Aberdeen Councilman Announces Run for Mayor

Fritts Press Release States:

 

Paul Fritts, an active member of the Aberdeen City Council since 2004, is pleased to announce he will run for the city’s mayoral position in the upcoming election.  

The 40-year-old Grays Harbor County Sheriff’s deputy and lifelong Aberdeen resident says he has been thinking about running for the past year and talked it over with his family before deciding to throw his hat in the ring.

“I see a variety of challenges ahead for the city—from the overall budget to specific issues such as deteriorating streets,” Fritts says. “As a council member, I have worked on these issues but felt as mayor I could take an even more-direct role in working on them.”

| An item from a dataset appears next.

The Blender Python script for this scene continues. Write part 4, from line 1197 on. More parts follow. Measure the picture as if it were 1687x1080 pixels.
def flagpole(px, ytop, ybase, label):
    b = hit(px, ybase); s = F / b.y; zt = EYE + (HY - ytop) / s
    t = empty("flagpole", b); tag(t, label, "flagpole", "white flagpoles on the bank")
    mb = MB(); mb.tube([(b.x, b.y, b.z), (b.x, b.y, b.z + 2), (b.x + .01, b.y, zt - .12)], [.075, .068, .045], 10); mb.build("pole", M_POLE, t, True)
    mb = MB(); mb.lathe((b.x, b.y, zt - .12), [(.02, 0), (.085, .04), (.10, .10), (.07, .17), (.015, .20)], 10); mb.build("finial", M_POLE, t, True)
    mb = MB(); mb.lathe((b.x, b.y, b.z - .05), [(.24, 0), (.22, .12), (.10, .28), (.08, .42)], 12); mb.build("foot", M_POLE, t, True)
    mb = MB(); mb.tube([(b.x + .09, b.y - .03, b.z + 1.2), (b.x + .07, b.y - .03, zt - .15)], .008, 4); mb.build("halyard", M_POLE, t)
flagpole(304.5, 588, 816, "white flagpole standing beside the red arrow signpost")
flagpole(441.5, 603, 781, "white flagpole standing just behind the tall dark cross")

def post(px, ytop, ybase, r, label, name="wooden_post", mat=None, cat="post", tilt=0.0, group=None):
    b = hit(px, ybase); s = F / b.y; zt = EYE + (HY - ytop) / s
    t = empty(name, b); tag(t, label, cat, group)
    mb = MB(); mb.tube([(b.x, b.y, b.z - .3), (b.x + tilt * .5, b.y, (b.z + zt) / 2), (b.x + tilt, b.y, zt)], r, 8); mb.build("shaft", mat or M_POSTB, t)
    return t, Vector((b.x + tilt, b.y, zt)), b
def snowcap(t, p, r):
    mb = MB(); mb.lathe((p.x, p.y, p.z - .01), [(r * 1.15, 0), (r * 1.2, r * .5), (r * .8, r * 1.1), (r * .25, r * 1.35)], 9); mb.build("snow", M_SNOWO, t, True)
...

Fritts has served as the council’s chairperson of the Public Safety Committee for the past three years and was chairperson of the Finance Committee for his first three years in office. Fiscally conscious Fritts has questioned the city’s membership with various entities until it could be shown that the value of the membership was worth the money spent by the city. This has led to changes in communications with these entities which have subsequently become more responsive to their members and showing justification for the fees paid to these groups.

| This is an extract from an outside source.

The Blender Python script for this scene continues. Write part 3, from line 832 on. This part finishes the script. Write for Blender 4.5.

Fritts’ goals for the city include:

  • The aggressive recruitment of businesses and a continuing push for improving downtown. “We need to work to make the downtown area a place where people want to stop,” he says. He recognizes that some downtown business owners and citizens believe the city’s transient population makes some places unattractive for people to stop . One of Fritts is solutions: Give the police department more tools to deal with the problem, including finding a way to fund additional enforcement specific to downtown which would make the area less appealing to transients. During the past year, Fritts, along with other members of the Public Safety Committee, worked with Aberdeen Police Chief Robert Torgersen and Corporate Counsel Eric Nelson in trying to find legal solutions to the downtown transient issues.
  • As the economy hopefully improves and monies become available, Fritts also would like to see a rededication to the abatement program as a way to remove problem buildings throughout all neighborhoods of the city.
  • Improvements in the condition of the city’s streets. Like most cities throughout the country, Aberdeen has been unable to keep up with street maintenance, which will continue to become more costly the longer we wait. He also would like to see the city pursue any and all grants regarding the addition of sidewalks in various areas of South Aberdeen which currently have none. At the very least, Fritts would like to see the addition of sidewalks in the area of Cushing Street near Stevens Elementary School connecting to those currently near Pioneer Park.
  • Responsibly manage what proves to be another difficult budget. “I recognize there have been some recent improvements in the economy, but the budget challenges will still exist over at least the next few years,” Fritts says. “It is important to realize that many of our citizens are hurting financially so any city budget needs to take into consideration any and all reasonable cost savings before any spending is increased. Fritts says he will draw from his experience as chair of the Finance Committee to help him with the budget.

Ultimately, Fritts hopes improvement in the city’s infrastructure will help in the recruitment of businesses to the area, which in turn will provide much needed employment, especially to younger citizens. “It’s always bothered me that after people leave and go to college, they often don’t come back because there are no jobs for them,” Fritts says. “I want them to be able to find employment here and not have to go elsewhere for it.” 

Fritts is a 1989 graduate of Aberdeen High School, and has been active as a coach in youth sports such as baseball and soccer. He and his wife Melissa, a teacher at Robert Gray Elementary School, are the parents of twin 9-year-old boys.